Take the data below and write out exactly the lines from the one with "Continue the Blender" through the one with "person('seated person at the right edge showing only a"; omit every other line.
== EXERCISE DATA
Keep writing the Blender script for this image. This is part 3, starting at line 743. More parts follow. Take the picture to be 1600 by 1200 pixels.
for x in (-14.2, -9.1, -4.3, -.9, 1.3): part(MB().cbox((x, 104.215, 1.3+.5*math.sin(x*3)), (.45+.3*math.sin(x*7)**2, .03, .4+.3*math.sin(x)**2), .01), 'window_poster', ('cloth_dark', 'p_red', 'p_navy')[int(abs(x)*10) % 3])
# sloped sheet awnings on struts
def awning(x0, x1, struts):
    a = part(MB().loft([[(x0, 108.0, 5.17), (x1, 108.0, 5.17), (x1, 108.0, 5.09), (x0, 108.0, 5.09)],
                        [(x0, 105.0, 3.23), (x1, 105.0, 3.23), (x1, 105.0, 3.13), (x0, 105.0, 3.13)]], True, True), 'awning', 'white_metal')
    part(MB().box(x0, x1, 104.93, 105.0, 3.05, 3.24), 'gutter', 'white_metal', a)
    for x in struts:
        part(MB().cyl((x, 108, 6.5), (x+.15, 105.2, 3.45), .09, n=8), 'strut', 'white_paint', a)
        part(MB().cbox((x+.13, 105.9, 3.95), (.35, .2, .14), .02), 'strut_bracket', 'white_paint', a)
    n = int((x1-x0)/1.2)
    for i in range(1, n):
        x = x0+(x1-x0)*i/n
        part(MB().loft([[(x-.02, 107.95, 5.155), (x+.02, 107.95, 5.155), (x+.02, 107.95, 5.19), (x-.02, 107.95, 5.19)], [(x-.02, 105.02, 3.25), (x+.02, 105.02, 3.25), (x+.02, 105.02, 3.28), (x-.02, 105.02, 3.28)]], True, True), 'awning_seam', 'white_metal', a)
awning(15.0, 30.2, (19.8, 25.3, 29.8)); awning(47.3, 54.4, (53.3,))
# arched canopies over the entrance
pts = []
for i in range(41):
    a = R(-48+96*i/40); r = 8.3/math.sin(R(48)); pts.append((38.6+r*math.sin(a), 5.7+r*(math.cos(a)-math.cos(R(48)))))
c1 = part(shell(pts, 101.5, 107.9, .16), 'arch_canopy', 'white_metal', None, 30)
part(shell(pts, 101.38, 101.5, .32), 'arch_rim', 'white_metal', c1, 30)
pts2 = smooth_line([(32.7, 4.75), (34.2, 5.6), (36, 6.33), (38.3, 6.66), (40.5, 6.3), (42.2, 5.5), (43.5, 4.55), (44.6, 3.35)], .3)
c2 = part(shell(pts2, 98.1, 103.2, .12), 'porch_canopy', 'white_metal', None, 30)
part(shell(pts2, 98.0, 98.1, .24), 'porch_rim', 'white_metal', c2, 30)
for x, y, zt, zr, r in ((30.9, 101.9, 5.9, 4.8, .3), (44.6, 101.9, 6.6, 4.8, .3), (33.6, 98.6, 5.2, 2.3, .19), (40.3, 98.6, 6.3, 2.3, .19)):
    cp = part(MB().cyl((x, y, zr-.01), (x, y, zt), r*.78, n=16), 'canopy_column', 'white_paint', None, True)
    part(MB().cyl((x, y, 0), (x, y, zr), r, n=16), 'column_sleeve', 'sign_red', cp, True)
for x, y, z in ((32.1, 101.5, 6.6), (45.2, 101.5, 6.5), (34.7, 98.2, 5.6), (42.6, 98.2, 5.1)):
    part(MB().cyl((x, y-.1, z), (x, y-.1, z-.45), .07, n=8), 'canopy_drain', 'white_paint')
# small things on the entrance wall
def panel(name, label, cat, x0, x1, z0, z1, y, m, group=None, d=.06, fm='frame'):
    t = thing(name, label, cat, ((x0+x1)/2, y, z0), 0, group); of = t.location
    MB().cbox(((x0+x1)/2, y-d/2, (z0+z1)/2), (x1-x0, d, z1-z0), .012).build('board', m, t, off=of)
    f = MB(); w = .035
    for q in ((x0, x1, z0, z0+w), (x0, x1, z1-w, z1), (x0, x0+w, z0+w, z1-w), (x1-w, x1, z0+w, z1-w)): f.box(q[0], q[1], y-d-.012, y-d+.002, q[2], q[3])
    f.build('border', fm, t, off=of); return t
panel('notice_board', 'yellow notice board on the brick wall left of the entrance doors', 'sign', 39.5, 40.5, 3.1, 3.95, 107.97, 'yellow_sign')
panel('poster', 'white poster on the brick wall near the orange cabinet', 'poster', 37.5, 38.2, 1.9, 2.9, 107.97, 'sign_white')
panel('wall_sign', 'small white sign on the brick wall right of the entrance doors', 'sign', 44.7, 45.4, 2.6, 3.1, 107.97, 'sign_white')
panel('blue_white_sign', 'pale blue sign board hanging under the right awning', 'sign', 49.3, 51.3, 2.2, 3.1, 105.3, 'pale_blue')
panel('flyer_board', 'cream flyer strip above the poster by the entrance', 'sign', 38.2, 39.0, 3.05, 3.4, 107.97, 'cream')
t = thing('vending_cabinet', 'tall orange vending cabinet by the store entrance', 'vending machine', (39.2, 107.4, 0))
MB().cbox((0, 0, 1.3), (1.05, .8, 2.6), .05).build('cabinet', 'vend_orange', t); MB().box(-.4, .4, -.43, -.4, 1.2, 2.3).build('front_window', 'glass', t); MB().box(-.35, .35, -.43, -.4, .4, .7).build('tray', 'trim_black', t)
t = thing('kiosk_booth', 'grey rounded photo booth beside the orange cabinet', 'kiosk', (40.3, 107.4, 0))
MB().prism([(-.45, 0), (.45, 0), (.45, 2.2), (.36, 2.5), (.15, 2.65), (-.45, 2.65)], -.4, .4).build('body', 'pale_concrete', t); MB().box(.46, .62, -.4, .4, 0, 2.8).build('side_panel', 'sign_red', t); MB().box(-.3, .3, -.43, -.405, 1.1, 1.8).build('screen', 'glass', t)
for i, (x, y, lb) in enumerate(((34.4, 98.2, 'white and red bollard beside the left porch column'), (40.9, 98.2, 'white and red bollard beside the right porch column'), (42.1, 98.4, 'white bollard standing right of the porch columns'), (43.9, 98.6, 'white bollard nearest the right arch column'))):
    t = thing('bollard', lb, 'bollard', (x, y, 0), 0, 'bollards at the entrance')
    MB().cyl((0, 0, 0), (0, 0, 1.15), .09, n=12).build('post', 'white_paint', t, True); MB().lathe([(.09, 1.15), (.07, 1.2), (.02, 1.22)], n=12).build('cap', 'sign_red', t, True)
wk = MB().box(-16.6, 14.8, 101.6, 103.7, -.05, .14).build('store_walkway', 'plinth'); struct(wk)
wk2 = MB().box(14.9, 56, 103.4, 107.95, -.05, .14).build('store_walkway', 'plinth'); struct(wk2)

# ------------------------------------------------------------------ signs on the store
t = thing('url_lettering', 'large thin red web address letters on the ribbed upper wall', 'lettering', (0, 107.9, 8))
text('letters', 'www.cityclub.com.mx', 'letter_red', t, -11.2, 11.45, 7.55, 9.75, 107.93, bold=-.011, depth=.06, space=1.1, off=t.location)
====
== EXERCISE DATA
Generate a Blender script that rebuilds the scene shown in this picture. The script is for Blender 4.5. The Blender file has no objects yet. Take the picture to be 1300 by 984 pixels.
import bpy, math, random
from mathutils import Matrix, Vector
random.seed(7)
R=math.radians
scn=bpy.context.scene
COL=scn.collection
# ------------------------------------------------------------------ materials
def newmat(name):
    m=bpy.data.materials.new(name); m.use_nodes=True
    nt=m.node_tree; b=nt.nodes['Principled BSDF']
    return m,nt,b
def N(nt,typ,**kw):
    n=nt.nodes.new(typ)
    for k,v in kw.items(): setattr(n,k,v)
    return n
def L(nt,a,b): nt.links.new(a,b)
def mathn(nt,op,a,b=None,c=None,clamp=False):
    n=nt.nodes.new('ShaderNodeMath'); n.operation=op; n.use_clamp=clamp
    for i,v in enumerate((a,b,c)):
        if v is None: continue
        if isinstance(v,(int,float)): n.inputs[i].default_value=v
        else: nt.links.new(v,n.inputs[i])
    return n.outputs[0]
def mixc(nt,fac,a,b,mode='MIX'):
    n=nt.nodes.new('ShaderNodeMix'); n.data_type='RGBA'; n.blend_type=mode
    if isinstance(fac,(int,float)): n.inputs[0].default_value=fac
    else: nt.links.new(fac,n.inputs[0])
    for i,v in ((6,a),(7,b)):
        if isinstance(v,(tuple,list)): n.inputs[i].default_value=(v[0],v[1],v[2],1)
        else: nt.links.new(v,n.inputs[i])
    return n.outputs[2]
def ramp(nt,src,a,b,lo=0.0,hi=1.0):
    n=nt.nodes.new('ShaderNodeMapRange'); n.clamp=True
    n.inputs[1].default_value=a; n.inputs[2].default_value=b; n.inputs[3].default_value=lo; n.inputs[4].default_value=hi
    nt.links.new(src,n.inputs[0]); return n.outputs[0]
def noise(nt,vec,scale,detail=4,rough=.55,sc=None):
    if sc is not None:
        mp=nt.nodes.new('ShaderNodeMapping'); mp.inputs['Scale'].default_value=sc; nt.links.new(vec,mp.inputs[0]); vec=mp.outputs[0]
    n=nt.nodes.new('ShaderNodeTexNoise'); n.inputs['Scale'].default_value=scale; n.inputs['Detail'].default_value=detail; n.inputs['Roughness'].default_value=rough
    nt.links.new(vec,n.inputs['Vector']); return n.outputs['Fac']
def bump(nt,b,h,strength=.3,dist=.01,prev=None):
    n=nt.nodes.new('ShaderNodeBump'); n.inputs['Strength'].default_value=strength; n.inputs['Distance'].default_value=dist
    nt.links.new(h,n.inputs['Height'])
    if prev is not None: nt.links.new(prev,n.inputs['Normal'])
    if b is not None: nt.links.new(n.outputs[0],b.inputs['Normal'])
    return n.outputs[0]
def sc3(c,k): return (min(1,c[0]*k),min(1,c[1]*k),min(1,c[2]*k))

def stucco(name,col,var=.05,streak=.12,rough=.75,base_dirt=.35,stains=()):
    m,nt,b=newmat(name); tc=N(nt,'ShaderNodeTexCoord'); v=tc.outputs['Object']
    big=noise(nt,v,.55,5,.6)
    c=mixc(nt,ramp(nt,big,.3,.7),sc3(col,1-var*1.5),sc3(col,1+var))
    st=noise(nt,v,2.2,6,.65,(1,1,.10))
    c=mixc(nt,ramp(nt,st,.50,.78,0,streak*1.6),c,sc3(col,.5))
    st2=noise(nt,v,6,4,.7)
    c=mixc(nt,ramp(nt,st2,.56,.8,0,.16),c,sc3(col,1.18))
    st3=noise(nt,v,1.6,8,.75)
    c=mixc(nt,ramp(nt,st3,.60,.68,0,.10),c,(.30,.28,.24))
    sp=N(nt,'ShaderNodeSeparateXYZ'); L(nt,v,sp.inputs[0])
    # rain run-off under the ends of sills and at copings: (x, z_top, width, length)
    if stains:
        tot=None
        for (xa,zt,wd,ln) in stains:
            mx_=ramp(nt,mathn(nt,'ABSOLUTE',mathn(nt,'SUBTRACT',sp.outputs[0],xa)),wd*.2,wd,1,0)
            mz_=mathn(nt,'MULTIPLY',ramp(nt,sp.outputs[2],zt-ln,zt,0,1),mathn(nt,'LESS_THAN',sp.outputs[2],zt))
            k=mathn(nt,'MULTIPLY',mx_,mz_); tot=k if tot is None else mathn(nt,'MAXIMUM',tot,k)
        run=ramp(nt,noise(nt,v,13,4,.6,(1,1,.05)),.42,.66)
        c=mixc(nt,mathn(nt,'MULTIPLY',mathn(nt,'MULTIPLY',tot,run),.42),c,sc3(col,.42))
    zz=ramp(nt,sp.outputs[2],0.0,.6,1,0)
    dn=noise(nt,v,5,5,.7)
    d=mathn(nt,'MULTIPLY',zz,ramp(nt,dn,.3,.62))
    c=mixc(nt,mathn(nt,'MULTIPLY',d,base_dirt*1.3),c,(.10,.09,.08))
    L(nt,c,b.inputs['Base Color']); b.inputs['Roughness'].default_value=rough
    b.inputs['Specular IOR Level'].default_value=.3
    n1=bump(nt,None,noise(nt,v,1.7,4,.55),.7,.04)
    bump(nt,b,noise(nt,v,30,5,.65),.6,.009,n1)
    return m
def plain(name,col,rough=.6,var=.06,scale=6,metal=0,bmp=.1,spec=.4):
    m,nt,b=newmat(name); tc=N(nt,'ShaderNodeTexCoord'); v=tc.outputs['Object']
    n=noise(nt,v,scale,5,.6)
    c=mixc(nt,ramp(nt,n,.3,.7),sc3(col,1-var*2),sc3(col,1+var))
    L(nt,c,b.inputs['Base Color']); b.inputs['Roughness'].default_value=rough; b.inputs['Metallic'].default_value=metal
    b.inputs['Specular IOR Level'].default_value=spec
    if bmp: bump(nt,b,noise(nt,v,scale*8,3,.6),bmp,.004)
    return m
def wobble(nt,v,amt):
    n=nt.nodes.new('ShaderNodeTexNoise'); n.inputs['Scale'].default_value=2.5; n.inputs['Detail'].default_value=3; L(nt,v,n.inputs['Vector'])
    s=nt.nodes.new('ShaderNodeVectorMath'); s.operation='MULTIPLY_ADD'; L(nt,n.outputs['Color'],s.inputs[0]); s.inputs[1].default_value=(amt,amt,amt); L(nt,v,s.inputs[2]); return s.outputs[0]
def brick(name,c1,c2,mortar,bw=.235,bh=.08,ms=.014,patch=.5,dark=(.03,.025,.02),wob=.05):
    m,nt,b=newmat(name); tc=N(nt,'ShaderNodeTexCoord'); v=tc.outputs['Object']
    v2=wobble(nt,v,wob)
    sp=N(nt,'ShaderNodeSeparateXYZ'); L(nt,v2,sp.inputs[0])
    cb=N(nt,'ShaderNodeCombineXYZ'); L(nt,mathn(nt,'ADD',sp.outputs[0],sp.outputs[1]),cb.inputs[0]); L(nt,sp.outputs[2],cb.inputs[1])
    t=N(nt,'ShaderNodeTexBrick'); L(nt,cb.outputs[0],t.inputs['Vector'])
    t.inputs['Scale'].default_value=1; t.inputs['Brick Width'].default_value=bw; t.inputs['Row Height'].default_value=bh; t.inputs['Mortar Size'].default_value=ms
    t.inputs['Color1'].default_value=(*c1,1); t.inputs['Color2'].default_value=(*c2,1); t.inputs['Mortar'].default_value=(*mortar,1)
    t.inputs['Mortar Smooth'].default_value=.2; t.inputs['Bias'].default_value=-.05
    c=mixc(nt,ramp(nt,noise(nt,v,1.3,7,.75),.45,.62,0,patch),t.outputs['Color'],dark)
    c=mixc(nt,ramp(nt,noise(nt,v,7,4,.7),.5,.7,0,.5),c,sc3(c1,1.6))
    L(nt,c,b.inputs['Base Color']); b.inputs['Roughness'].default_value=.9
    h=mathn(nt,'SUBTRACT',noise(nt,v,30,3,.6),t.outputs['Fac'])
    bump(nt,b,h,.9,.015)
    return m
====
== EXERCISE DATA
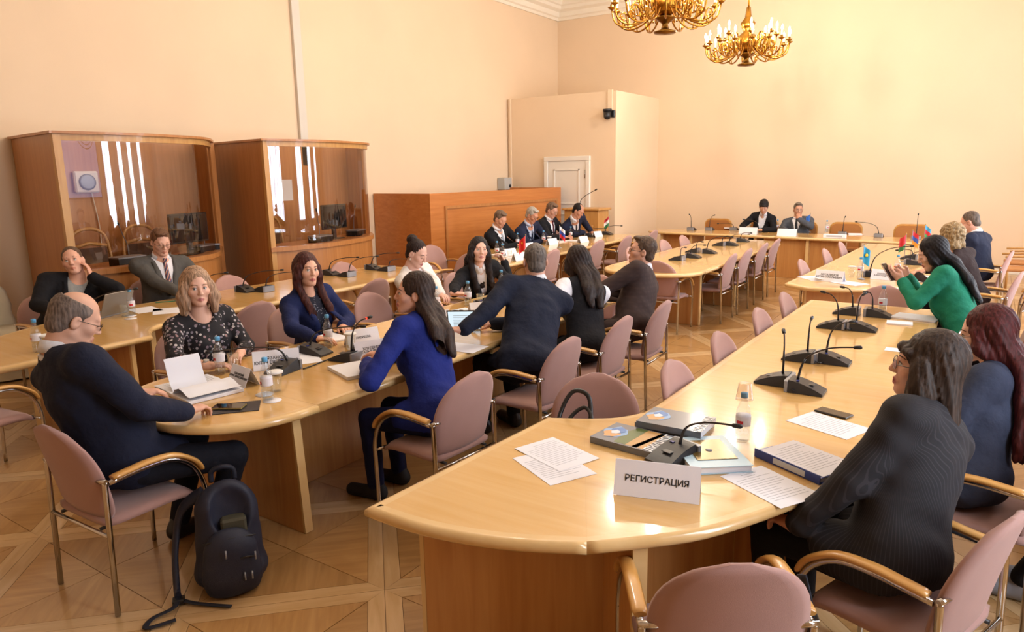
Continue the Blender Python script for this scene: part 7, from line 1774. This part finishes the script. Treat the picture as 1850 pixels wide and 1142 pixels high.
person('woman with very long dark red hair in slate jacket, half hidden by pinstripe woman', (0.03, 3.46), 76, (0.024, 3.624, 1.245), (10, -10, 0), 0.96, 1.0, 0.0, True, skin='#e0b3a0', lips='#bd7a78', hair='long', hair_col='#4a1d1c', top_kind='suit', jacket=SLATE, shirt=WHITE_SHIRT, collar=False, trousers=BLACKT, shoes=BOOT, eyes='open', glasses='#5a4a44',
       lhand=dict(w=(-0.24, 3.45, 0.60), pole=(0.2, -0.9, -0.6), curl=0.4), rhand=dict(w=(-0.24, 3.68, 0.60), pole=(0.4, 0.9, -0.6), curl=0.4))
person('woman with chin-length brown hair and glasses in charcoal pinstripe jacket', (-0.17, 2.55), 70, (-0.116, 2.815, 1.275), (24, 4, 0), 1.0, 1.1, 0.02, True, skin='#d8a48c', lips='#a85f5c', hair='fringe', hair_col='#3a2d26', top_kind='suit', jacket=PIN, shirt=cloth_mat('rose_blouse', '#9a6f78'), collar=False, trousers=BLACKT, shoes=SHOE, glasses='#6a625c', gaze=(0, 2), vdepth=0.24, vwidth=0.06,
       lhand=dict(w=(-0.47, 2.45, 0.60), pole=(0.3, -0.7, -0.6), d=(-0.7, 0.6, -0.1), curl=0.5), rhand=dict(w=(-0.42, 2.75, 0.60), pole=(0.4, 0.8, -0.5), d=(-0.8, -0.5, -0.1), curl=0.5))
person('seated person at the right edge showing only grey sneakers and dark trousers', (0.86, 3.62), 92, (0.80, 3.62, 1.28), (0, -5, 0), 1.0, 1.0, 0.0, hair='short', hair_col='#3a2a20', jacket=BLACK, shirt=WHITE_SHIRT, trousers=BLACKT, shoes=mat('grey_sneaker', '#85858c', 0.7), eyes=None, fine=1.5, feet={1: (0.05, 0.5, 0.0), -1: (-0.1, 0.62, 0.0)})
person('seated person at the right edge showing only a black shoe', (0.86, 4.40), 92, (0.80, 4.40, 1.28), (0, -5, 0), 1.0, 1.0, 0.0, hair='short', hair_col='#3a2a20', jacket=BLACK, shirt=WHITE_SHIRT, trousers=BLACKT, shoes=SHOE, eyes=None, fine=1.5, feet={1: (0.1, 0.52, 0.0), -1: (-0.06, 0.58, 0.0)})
====
EXERCISE RESULT:
Continue the Blender Python script for this scene: part 7, from line 1774. This part finishes the script. Treat the picture as 1850 pixels wide and 1142 pixels high.
person('woman with very long dark red hair in slate jacket, half hidden by pinstripe woman', (0.03, 3.46), 76, (0.024, 3.624, 1.245), (10, -10, 0), 0.96, 1.0, 0.0, True, skin='#e0b3a0', lips='#bd7a78', hair='long', hair_col='#4a1d1c', top_kind='suit', jacket=SLATE, shirt=WHITE_SHIRT, collar=False, trousers=BLACKT, shoes=BOOT, eyes='open', glasses='#5a4a44',
       lhand=dict(w=(-0.24, 3.45, 0.60), pole=(0.2, -0.9, -0.6), curl=0.4), rhand=dict(w=(-0.24, 3.68, 0.60), pole=(0.4, 0.9, -0.6), curl=0.4))
person('woman with chin-length brown hair and glasses in charcoal pinstripe jacket', (-0.17, 2.55), 70, (-0.116, 2.815, 1.275), (24, 4, 0), 1.0, 1.1, 0.02, True, skin='#d8a48c', lips='#a85f5c', hair='fringe', hair_col='#3a2d26', top_kind='suit', jacket=PIN, shirt=cloth_mat('rose_blouse', '#9a6f78'), collar=False, trousers=BLACKT, shoes=SHOE, glasses='#6a625c', gaze=(0, 2), vdepth=0.24, vwidth=0.06,
       lhand=dict(w=(-0.47, 2.45, 0.60), pole=(0.3, -0.7, -0.6), d=(-0.7, 0.6, -0.1), curl=0.5), rhand=dict(w=(-0.42, 2.75, 0.60), pole=(0.4, 0.8, -0.5), d=(-0.8, -0.5, -0.1), curl=0.5))
person('seated person at the right edge showing only grey sneakers and dark trousers', (0.86, 3.62), 92, (0.80, 3.62, 1.28), (0, -5, 0), 1.0, 1.0, 0.0, hair='short', hair_col='#3a2a20', jacket=BLACK, shirt=WHITE_SHIRT, trousers=BLACKT, shoes=mat('grey_sneaker', '#85858c', 0.7), eyes=None, fine=1.5, feet={1: (0.05, 0.5, 0.0), -1: (-0.1, 0.62, 0.0)})
person('seated person at the right edge showing only a black shoe', (0.86, 4.40), 92, (0.80, 4.40, 1.28), (0, -5, 0), 1.0, 1.0, 0.0, hair='short', hair_col='#3a2a20', jacket=BLACK, shirt=WHITE_SHIRT, trousers=BLACKT, shoes=SHOE, eyes=None, fine=1.5, feet={1: (0.1, 0.52, 0.0), -1: (-0.06, 0.58, 0.0)})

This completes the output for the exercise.